▸ **WRITTEN TASK**
Without the pictures, extract every line from the start of the material to the line containing "COL = SC.collection", both ends included.

▼

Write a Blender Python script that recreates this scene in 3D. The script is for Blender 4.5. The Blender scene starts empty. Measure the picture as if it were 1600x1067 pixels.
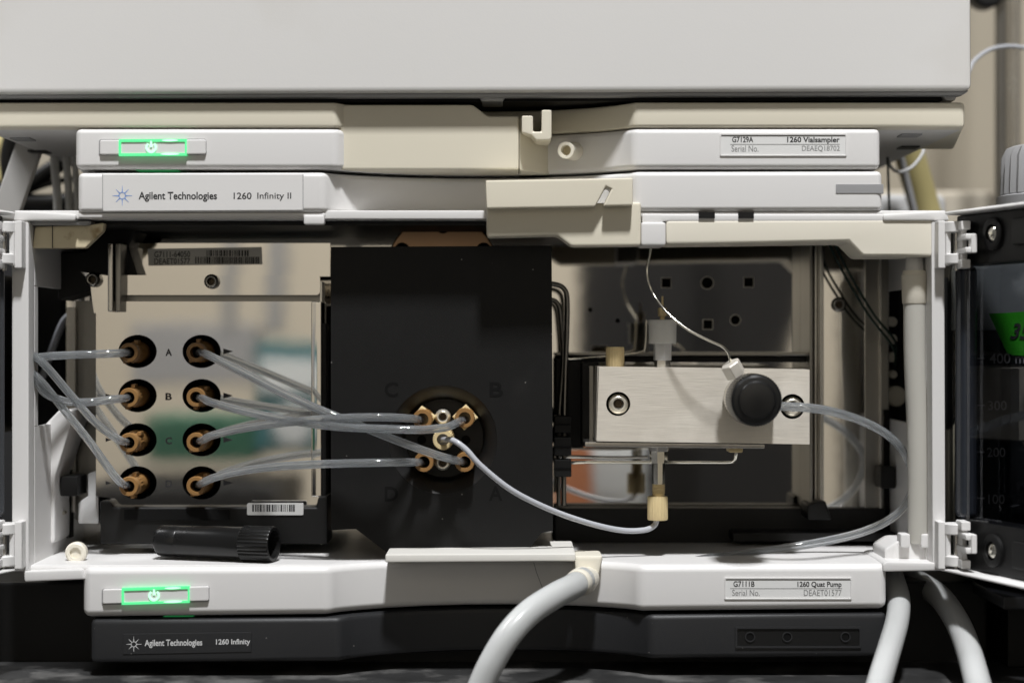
import bpy, bmesh, math, random
from mathutils import Vector, Matrix
from mathutils.geometry import tessellate_polygon
R = math.radians
random.seed(7)
SC = bpy.context.scene
COL = SC.collection

# ------------------------------------------------------------------ camera, world, light, exposure
Z0 = 0.131            # height of the optical axis above the bench top (m)
CAMD = 0.70           # camera stands 0.70 m in front of the instruments' fronts (y = 0)
F = 2800.0            # 63 mm lens on a 36 mm sensor
cam = bpy.data.cameras.new('camera')
cam.lens = 63.0
cam.sensor_width = 36.0
cam.clip_start = 0.01
cam.clip_end = 50
cam.dof.use_dof = True
cam.dof.focus_distance = 0.715
cam.dof.aperture_fstop = 6.2
co = bpy.data.objects.new('camera', cam)
COL.objects.link(co)
co.location = (0, -CAMD, Z0)
co.rotation_euler = (R(90), 0, 0)
SC.camera = co

W = bpy.data.worlds.new('World')
SC.world = W
W.use_nodes = True
bg = W.node_tree.nodes['Background']
bg.inputs[0].default_value = (0.88, 0.87, 0.85, 1)
bg.inputs[1].default_value = 0.15

def lamp(name, loc, target, sx, sy, power, col):
    l = bpy.data.lights.new(name, 'AREA')
    l.shape = 'RECTANGLE'
    l.size, l.size_y, l.energy, l.color = sx, sy, power, col
    o = bpy.data.objects.new(name, l)
    COL.objects.link(o)
    o.location = loc
    d = Vector(target) - Vector(loc)
    o.rotation_euler = d.to_track_quat('-Z', 'Y').to_euler()
    return o
# the overhead fluorescent fitting: a long narrow tube running away from the bench
lamp('ceiling_tube_lamp', (0.16, -1.14, Z0 + 2.35), (0.16, -1.08, 0), 0.17, 0.27, 112, (0.985, 0.99, 1.0))
# added fill from the left, lifting the dim gap and cables beside the stack
lamp('added_side_fill', (-1.15, 0.10, Z0 + 1.7), (-0.25, 0.15, Z0), 0.12, 0.6, 26, (0.985, 0.99, 1.0))
# added wash on the rear wall, so that the mirroring steel looks brighter
lamp('added_wall_wash', (-0.1, -1.95, Z0 + 1.55), (-0.1, -2.8, Z0 + 0.2), 1.6, 0.15, 3.5, (0.985, 0.99, 1.0))

SC.view_settings.view_transform = 'Standard'
SC.view_settings.look = 'None'
SC.view_settings.exposure = 0
SC.view_settings.gamma = 1
try:
    SC.cycles.use_denoising = True
    SC.cycles.max_bounces = 12
    SC.cycles.volume_bounces = 4
    SC.cycles.transmission_bounces = 10
    SC.cycles.transparent_max_bounces = 12
    SC.cycles.glossy_bounces = 5
    SC.cycles.caustics_reflective = False
    SC.cycles.caustics_refractive = False
    SC.cycles.sample_clamp_indirect = 3.0
except Exception:
    pass

# ------------------------------------------------------------------ picture -> place
def P(px, py, d=0.0):
    """point d millimetres behind the instruments' front plane that shows at photo pixel (px, py)"""
    k = (CAMD + d / 1000.0) / F
    return Vector(((px - 800) * k, d / 1000.0, Z0 - (py - 533.5) * k))
def L(n, d=0.0):                      # a length of n photo pixels at depth d, in metres
    return n * (CAMD + d / 1000.0) / F
MM = 0.001

# ------------------------------------------------------------------ materials
def mat(name, col, rough=0.5, metal=0.0, var=0.04, vscale=40, bump=0.0, bscale=900, rvar=0.06,
        trans=0.0, ior=1.45, sss=0.0, sssr=0.003, emit=None, estr=0.0, spec=0.5, brushed=False, coat=0.0, stain=None, dust=0.0):
    m = bpy.data.materials.new(name)
    m.use_nodes = True
    nt = m.node_tree
    b = nt.nodes['Principled BSDF']
    def N(t, **k):
        n = nt.nodes.new(t)
        for a, v in k.items(): setattr(n, a, v)
        return n
    lk = nt.links.new
    tc = N('ShaderNodeTexCoord')
    noise = N('ShaderNodeTexNoise')
    noise.inputs['Scale'].default_value = vscale
    noise.inputs['Detail'].default_value = 5
    src = tc.outputs['Object']
    if brushed:
        mp = N('ShaderNodeMapping')
        mp.inputs['Scale'].default_value = (1.0, 14.0, 14.0)
        lk(src, mp.inputs[0])
        src = mp.outputs[0]
    lk(src, noise.inputs['Vector'])
    mix = N('ShaderNodeMix', data_type='RGBA', blend_type='MIX')
    c = Vector(col)
    mix.inputs[6].default_value = (*(c * (1 - var)), 1)
    mix.inputs[7].default_value = (*[min(1, v) for v in (c * (1 + var))], 1)
    lk(noise.outputs[0], mix.inputs[0])
    out = mix.outputs[2]
    if stain:
        n2 = N('ShaderNodeTexNoise')
        n2.inputs['Scale'].default_value = stain[1]
        n2.inputs['Detail'].default_value = 6
        lk(tc.outputs['Object'], n2.inputs['Vector'])
        cr = N('ShaderNodeValToRGB')
        cr.color_ramp.elements[0].position = stain[2]
        cr.color_ramp.elements[1].position = stain[2] + 0.16
        lk(n2.outputs[0], cr.inputs[0])
        m2 = N('ShaderNodeMix', data_type='RGBA')
        m2.inputs[7].default_value = (*stain[0], 1)
        lk(out, m2.inputs[6])
        lk(cr.outputs[0], m2.inputs[0])
        out = m2.outputs[2]
    if dust:
        vo = N('ShaderNodeTexVoronoi')
        vo.inputs['Scale'].default_value = 120
        vo.inputs['Randomness'].default_value = 1.0
        lk(tc.outputs['Object'], vo.inputs['Vector'])
        ma = N('ShaderNodeMath', operation='LESS_THAN')
        ma.inputs[1].default_value = 0.035
        lk(vo.outputs['Distance'], ma.inputs[0])
        mu = N('ShaderNodeMath', operation='MULTIPLY')
        mu.inputs[1].default_value = dust
        lk(ma.outputs[0], mu.inputs[0])
        m3 = N('ShaderNodeMix', data_type='RGBA')
        m3.inputs[7].default_value = (0.5, 0.48, 0.45, 1)
        lk(out, m3.inputs[6])
        lk(mu.outputs[0], m3.inputs[0])
        out = m3.outputs[2]
    lk(out, b.inputs['Base Color'])
    b.inputs['Metallic'].default_value = metal
    b.inputs['Specular IOR Level'].default_value = spec
    mr = N('ShaderNodeMapRange')
    mr.inputs['To Min'].default_value = max(0.0, rough - rvar)
    mr.inputs['To Max'].default_value = min(1.0, rough + rvar)
    lk(noise.outputs[0], mr.inputs[0])
    lk(mr.outputs[0], b.inputs['Roughness'])
    b.inputs['Transmission Weight'].default_value = trans
    b.inputs['IOR'].default_value = ior
    b.inputs['Coat Weight'].default_value = coat
    if sss:
        b.inputs['Subsurface Weight'].default_value = sss
        b.inputs['Subsurface Radius'].default_value = (1, 1, 1)
        b.inputs['Subsurface Scale'].default_value = sssr
    if emit:
        b.inputs['Emission Color'].default_value = (*emit, 1)
        b.inputs['Emission Strength'].default_value = estr
    if bump:
        nb = N('ShaderNodeTexNoise')
        nb.inputs['Scale'].default_value = bscale
        nb.inputs['Detail'].default_value = 3
        lk(src, nb.inputs['Vector'])
        bp = N('ShaderNodeBump')
        bp.inputs['Strength'].default_value = bump
        bp.inputs['Distance'].default_value = 0.0004
        lk(nb.outputs[0], bp.inputs['Height'])
        lk(bp.outputs[0], b.inputs['Normal'])
    return m

M = {}
M['white'] = mat('white_plastic', (0.70, 0.69, 0.68), 0.42, var=0.012, vscale=12, bump=0.05, bscale=2200)
M['sheet'] = mat('white_painted_sheet', (0.66, 0.65, 0.635), 0.45, var=0.025, vscale=6, bump=0.06, bscale=1500, stain=((0.625, 0.61, 0.585), 16, 0.60))
M['beige'] = mat('beige_plastic', (0.69, 0.645, 0.53), 0.45, var=0.02, vscale=14, bump=0.05, bscale=1500)
M['ivory'] = mat('ivory_plastic', (0.74, 0.70, 0.60), 0.42, var=0.02, vscale=20)
M['tongue'] = mat('off_white_plastic', (0.73, 0.715, 0.67), 0.42, var=0.02, vscale=20)
M['stained'] = mat('stained_beige_plastic', (0.66, 0.58, 0.40), 0.5, var=0.05, vscale=60, stain=((0.30, 0.20, 0.08), 130, 0.60))
M['grey'] = mat('grey_plastic', (0.30, 0.30, 0.305), 0.5)
M['ltgrey'] = mat('pale_grey_plastic', (0.50, 0.50, 0.50), 0.5)
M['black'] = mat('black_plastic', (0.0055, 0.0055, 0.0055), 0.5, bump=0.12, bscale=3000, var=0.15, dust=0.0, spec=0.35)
M['block'] = mat('black_cast_cover', (0.0060, 0.0060, 0.0060), 0.55, bump=0.18, bscale=2600, var=0.15, dust=0.35, spec=0.3, stain=((0.010, 0.0098, 0.0095), 50, 0.60))
M['deep'] = mat('black_print', (0.003, 0.003, 0.003), 0.7, spec=0.2)
M['shine'] = mat('glossy_black_plastic', (0.008, 0.008, 0.008), 0.28, bump=0.05, bscale=1200)
M['bowl'] = mat('satin_black_plastic', (0.007, 0.007, 0.007), 0.42, spec=0.5, var=0.1)
M['screwlite'] = mat('nickel_screw', (0.78, 0.74, 0.64), 0.30, metal=0.7, var=0.05, vscale=200)
M['char'] = mat('charcoal_plastic', (0.017, 0.0175, 0.019), 0.5, bump=0.15, bscale=2600, var=0.1, dust=0.25)
M['bench'] = mat('black_bench_top', (0.03, 0.03, 0.03), 0.42, var=0.5, vscale=70, bump=0.3, bscale=700, rvar=0.16, dust=0.5,
                 stain=((0.14, 0.137, 0.133), 46, 0.50))
M['mirror'] = mat('polished_steel', (0.88, 0.85, 0.80), 0.035, metal=1.0, var=0.03, vscale=30, rvar=0.02, bump=0.10, bscale=22)
M['steel'] = mat('satin_steel', (0.66, 0.64, 0.60), 0.24, metal=1.0, var=0.05, vscale=50, rvar=0.08)
M['dksteel'] = mat('dull_steel', (0.30, 0.29, 0.27), 0.34, metal=1.0, var=0.06)
M['socketdark'] = mat('dark_socket_steel', (0.10, 0.075, 0.05), 0.5, metal=0.6)  # socket floors coloured dark so that they look deep
M['chrome'] = mat('bright_screw_steel', (0.82, 0.79, 0.70), 0.14, metal=1.0, var=0.04, vscale=200)
M['brushed'] = mat('brushed_steel', (0.80, 0.75, 0.665), 0.42, metal=0.42, var=0.10, vscale=75, bump=0.16, bscale=150, rvar=0.14, brushed=True, stain=((0.92, 0.87, 0.78), 45, 0.52))
M['peek'] = mat('tan_fitting_plastic', (0.28, 0.15, 0.052), 0.4, var=0.08, vscale=150)
M['natural'] = mat('natural_fitting_plastic', (0.70, 0.56, 0.31), 0.42, var=0.05, vscale=150)
M['nylon'] = mat('milky_nylon', (0.62, 0.62, 0.60), 0.4, sss=0.3, var=0.03)
M['tube'] = mat('clear_fluoropolymer', (0.97, 0.985, 1.0), 0.06, trans=0.955, ior=1.34, var=0.02, rvar=0.03, coat=0.5)
def milky(m, col, dens, an=0.2):
    nt = m.node_tree
    v = nt.nodes.new('ShaderNodeVolumePrincipled')
    v.inputs['Color'].default_value = (*col, 1)
    v.inputs['Density'].default_value = dens
    v.inputs['Anisotropy'].default_value = an
    nt.links.new(v.outputs[0], nt.nodes['Material Output'].inputs['Volume'])
milky(M['tube'], (0.92, 0.96, 1.0), 430, 0.0)
M['thintube'] = mat('grey_fluoropolymer', (0.66, 0.68, 0.73), 0.18, trans=0.35, ior=1.38, var=0.03)
M['hose'] = mat('milky_silicone_hose', (0.60, 0.61, 0.605), 0.34, trans=0.28, ior=1.3, sss=0.5, sssr=0.004, var=0.03, vscale=60, coat=0.15)
M['drain'] = mat('yellowed_silicone_hose', (0.60, 0.585, 0.535), 0.34, trans=0.2, ior=1.3, sss=0.5, sssr=0.004, var=0.04)
M['label'] = mat('white_label_film', (0.72, 0.72, 0.71), 0.4, var=0.02)
M['dimlabel'] = mat('darker_label_film', (0.56, 0.56, 0.55), 0.45, var=0.04)  # film in a darker tone, for the barcode label
M['greylabel'] = mat('grey_label_film', (0.82, 0.81, 0.78), 0.4, var=0.03)
M['ink'] = mat('black_ink', (0.02, 0.02, 0.022), 0.6)
M['greyink'] = mat('grey_ink', (0.20, 0.20, 0.20), 0.6)
M['blueink'] = mat('blue_ink', (0.20, 0.33, 0.66), 0.5)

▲

▸ **SOLUTION TO THIS TASK**
Write a Blender Python script that recreates this scene in 3D. The script is for Blender 4.5. The Blender scene starts empty. Measure the picture as if it were 1600x1067 pixels.
import bpy, bmesh, math, random
from mathutils import Vector, Matrix
from mathutils.geometry import tessellate_polygon
R = math.radians
random.seed(7)
SC = bpy.context.scene
COL = SC.collection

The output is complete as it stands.